Ce modèle où une élite décide à l'abri du peuple, déjà en crise en Europe, risque d'exploser en plein vol en Tunisie. Je me contente d'une question sans plus d'analyse : Dois-je supposer qu'on sous-estime ce risque, ou bien devrais-je intégrer comme variable les interférences étrangères, ou le risque d'une fin anticipée du processus démocratique pour protéger les lois nouvellement acquises ?

11 / Pour le bien du modernisme lui-même

Je veux bien trouver une personne qui soit à 100% pour les propositions du rapport, et attaché à la voie du référendum. Cette approche, dans un certain sens, ne peut être que bénéfique aux yeux de quelqu'un qui soutient la COLIBE: Si le rapport passe, alors ça serait un événement historique et fondateur, et s'il ne passe pas, alors même 20, 30 ou 40% est un score formidable (toujours pour un adepte des conclusions du rapport) sur lequel la société civile peut se baser pour continuer la lutte.

Passer une loi correctement après 20 ans, est toujours meilleur que la passer abusivement aujourd'hui.
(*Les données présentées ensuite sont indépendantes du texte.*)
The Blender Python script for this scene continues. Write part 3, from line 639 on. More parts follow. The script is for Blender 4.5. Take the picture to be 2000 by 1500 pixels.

La Turquie a imposé des réformes modernistes dans les années 20, quand la France, plus respectueuse de ses institutions (peu démocratiques selon les normes d'aujourd'hui), rejetait le vote des femmes via le Sénat. La Turquie a enchaîné 80 ans de putschs militaires pour défendre cette laïcité installée par la force, la France a pu emprunter un chemin serein vers la démocratie et la prospérité.